Voeding industrie. Stop hier toch eens mee!
Er zijn een paar dingetjes die me kunnen ergeren als het over voedsel gaat. En eentje daarvan is: verspilling. Er is wereldwijd zo’n druk op de voedingsketen, zoveel mensen hebben niet voldoende gezond en evenwichtig voedsel, dus ik beschouw het als mijn morele plicht om zo weinig mogelijk mee te doen aan de verspilling van voedsel. Alles wat we in huis halen wordt hier opgegeten of verwerkt.
Ach, iedereen gooit al eens iets weg, hoor ik je denken, maar ik kan je verzekeren: bij ons gebeurt dat zelden of nooit. Ik kan nogal goed hoeveelheden inschatten, en als iets van eten dreigt te bederven, dan doe ik er altijd wel iets mee. Van overrijpe bananen maak ik bananenbrood, ander rijp fruit wordt een smoothie, groenten blancheer ik en die gaan de diepvriezer in. En restjes zijn voor mij ook de aanleiding om nieuwe recepten te bedenken.
Ik vind daarom dat de voedingsindustrie, maar ook de restaurateurs in betere tijden, er alles aan moeten doen, om samen met ons de verspilling van voedsel tegen te gaan. Daarom erger ik mij toch wel aan bepaalde verpakkingen. En ik snap ook echt niet waarom ze nog blijven bestaan: verpakkingen waarin altijd een beetje product achterblijft, omdat je er het simpelweg niet uitgelepeld of geknepen krijgt.
Bij een bakker bij ons in de straat kun je behalve brood en gebak ook beleg kopen. Prima beleg hoor: kip curry, tonijnsla, préparé, dat soort dingetjes. Normaal ga ik daarvoor naar de slager. Maar ze staan in een koeltoog vlakbij de broodjes, dus dat grabbelt makkelijk mee als je wat gehaast bent. Met het beleg is niks verkeerd, maar met de verpakking wel.
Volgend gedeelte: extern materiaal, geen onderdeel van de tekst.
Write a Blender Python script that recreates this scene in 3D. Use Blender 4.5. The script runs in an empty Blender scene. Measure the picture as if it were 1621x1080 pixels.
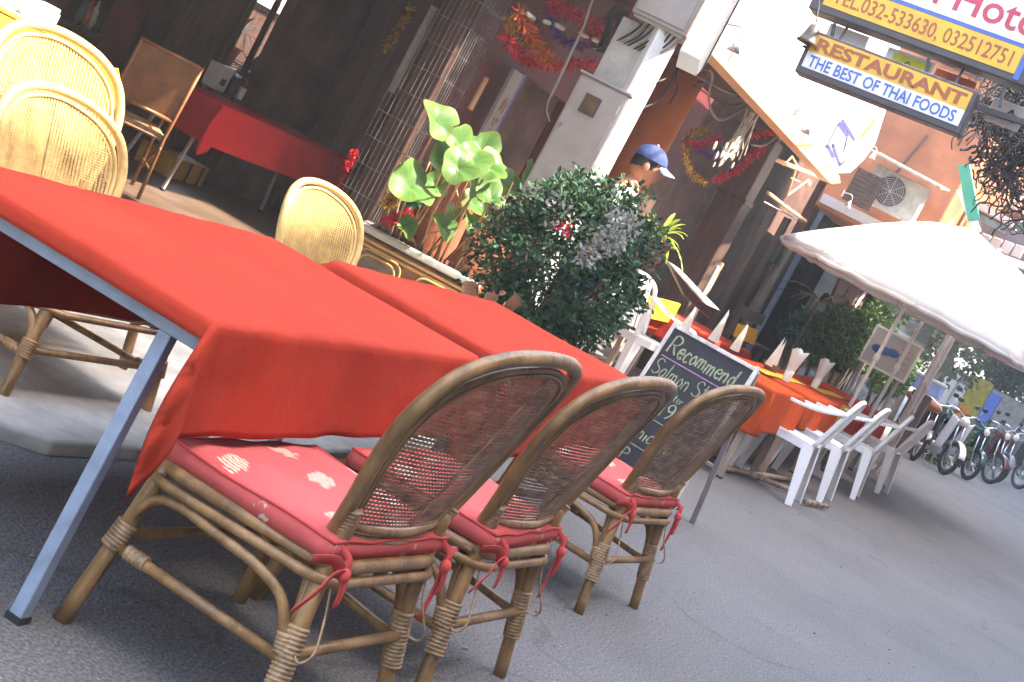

Het zijn immers geribbelde plastic doosjes. En hoe ik ook m’n best doe, ik krijg het beleg er nooit volledig uitgeschraapt. Er blijft altijd wel wat krabsla of préparé tussen de ribbeltjes zitten en dat frustreert me danig.
Die bakjes worden niet enkel bij onze bakker gebruikt, maar in vele zaken waar je beleg kunt kopen. En ik snap het niet helemaal. De enige reden waarom je voor zulke vervelende bakjes zou kiezen moet een esthetische zijn, dat kan toch niet anders? Want ik kan me niet voorstellen dat er ook maar één mens het beleg er volledig uit gelepeld krijgt. En ik zeg dan wel “een esthetische reden”, maar ik bedoel dat natuurlijk een beetje cynisch, want zo mooi zijn die verpakkingen nu ook niet.
“Niet zagen Ornelis,” hoor ik je denken. Over hoeveel gram gaat het uiteindelijk? Weinig toch? Hooguit vier of vijf gram? Maar als wij vijf zo’n potjes kopen per week dan gaat er meer dan een kilo voedsel verloren per jaar. Als duizend klanten in die ene winkel zo sukkelen met hun potjes, dan gaat er per jaar meer dan een ton vlees of vis verloren. Hoeveel koeien zijn dat niet? En als je het verlies van alle mensen die zo’n rotpotjes in huis halen op gaat tellen? Ik durf er eerlijk gezegd niet aan te beginnen.
Dus daarom toch een kleine oproep aan de verpakkingsindustrie, aan de voedingsindustrie ook, en aan de winkels: ga toch gewoon voor verpakking die handig is, waar je alles uit kunt halen dat er in zit, en maak het ons niet lastig. Zo kunnen we samen verspilling tegengaan. Dank u! En nu smeer ik me weg. Ik ga een boterhammetje met préparé eten. Als ik het laatste restje uit het potje geschraapt krijg natuurlijk.